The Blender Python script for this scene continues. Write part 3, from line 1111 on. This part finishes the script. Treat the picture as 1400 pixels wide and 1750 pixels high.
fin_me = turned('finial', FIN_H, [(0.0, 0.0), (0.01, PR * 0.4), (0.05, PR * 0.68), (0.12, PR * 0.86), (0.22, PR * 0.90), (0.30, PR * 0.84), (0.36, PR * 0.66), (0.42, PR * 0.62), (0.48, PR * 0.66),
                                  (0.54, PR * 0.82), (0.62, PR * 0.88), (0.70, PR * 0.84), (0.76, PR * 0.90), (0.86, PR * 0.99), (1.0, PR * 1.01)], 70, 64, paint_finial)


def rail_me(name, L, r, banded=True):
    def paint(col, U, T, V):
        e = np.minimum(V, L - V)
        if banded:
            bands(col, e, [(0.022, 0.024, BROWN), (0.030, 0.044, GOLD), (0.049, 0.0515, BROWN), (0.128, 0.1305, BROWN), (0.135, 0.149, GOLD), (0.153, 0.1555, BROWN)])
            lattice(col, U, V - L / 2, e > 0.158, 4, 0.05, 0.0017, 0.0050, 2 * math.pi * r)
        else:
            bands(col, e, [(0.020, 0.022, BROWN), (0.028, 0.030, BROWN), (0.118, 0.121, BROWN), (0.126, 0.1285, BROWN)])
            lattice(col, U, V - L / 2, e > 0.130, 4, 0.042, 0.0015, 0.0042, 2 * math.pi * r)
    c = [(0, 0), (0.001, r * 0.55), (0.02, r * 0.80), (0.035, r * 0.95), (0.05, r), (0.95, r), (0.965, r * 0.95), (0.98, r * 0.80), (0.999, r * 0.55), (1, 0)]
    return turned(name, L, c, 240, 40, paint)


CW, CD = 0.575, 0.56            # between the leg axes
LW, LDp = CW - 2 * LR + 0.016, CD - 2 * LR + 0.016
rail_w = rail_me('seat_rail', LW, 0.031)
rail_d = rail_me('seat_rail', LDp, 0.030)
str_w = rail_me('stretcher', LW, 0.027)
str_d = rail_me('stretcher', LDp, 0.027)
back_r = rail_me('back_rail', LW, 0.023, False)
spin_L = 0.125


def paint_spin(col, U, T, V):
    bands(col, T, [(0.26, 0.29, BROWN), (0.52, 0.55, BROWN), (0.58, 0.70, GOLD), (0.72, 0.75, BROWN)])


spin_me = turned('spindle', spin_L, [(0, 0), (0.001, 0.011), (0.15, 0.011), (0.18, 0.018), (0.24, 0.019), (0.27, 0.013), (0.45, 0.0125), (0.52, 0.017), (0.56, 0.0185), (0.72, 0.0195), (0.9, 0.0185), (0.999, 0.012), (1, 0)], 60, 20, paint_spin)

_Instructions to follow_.
Set down the listing in full, keeping every word exactly as it is.

_Exercise output_.
The Blender Python script for this scene continues. Write part 3, from line 1111 on. This part finishes the script. Treat the picture as 1400 pixels wide and 1750 pixels high.
fin_me = turned('finial', FIN_H, [(0.0, 0.0), (0.01, PR * 0.4), (0.05, PR * 0.68), (0.12, PR * 0.86), (0.22, PR * 0.90), (0.30, PR * 0.84), (0.36, PR * 0.66), (0.42, PR * 0.62), (0.48, PR * 0.66),
                                  (0.54, PR * 0.82), (0.62, PR * 0.88), (0.70, PR * 0.84), (0.76, PR * 0.90), (0.86, PR * 0.99), (1.0, PR * 1.01)], 70, 64, paint_finial)


def rail_me(name, L, r, banded=True):
    def paint(col, U, T, V):
        e = np.minimum(V, L - V)
        if banded:
            bands(col, e, [(0.022, 0.024, BROWN), (0.030, 0.044, GOLD), (0.049, 0.0515, BROWN), (0.128, 0.1305, BROWN), (0.135, 0.149, GOLD), (0.153, 0.1555, BROWN)])
            lattice(col, U, V - L / 2, e > 0.158, 4, 0.05, 0.0017, 0.0050, 2 * math.pi * r)
        else:
            bands(col, e, [(0.020, 0.022, BROWN), (0.028, 0.030, BROWN), (0.118, 0.121, BROWN), (0.126, 0.1285, BROWN)])
            lattice(col, U, V - L / 2, e > 0.130, 4, 0.042, 0.0015, 0.0042, 2 * math.pi * r)
    c = [(0, 0), (0.001, r * 0.55), (0.02, r * 0.80), (0.035, r * 0.95), (0.05, r), (0.95, r), (0.965, r * 0.95), (0.98, r * 0.80), (0.999, r * 0.55), (1, 0)]
    return turned(name, L, c, 240, 40, paint)


CW, CD = 0.575, 0.56            # between the leg axes
LW, LDp = CW - 2 * LR + 0.016, CD - 2 * LR + 0.016
rail_w = rail_me('seat_rail', LW, 0.031)
rail_d = rail_me('seat_rail', LDp, 0.030)
str_w = rail_me('stretcher', LW, 0.027)
str_d = rail_me('stretcher', LDp, 0.027)
back_r = rail_me('back_rail', LW, 0.023, False)
spin_L = 0.125


def paint_spin(col, U, T, V):
    bands(col, T, [(0.26, 0.29, BROWN), (0.52, 0.55, BROWN), (0.58, 0.70, GOLD), (0.72, 0.75, BROWN)])


spin_me = turned('spindle', spin_L, [(0, 0), (0.001, 0.011), (0.15, 0.011), (0.18, 0.018), (0.24, 0.019), (0.27, 0.013), (0.45, 0.0125), (0.52, 0.017), (0.56, 0.0185), (0.72, 0.0195), (0.9, 0.0185), (0.999, 0.012), (1, 0)], 60, 20, paint_spin)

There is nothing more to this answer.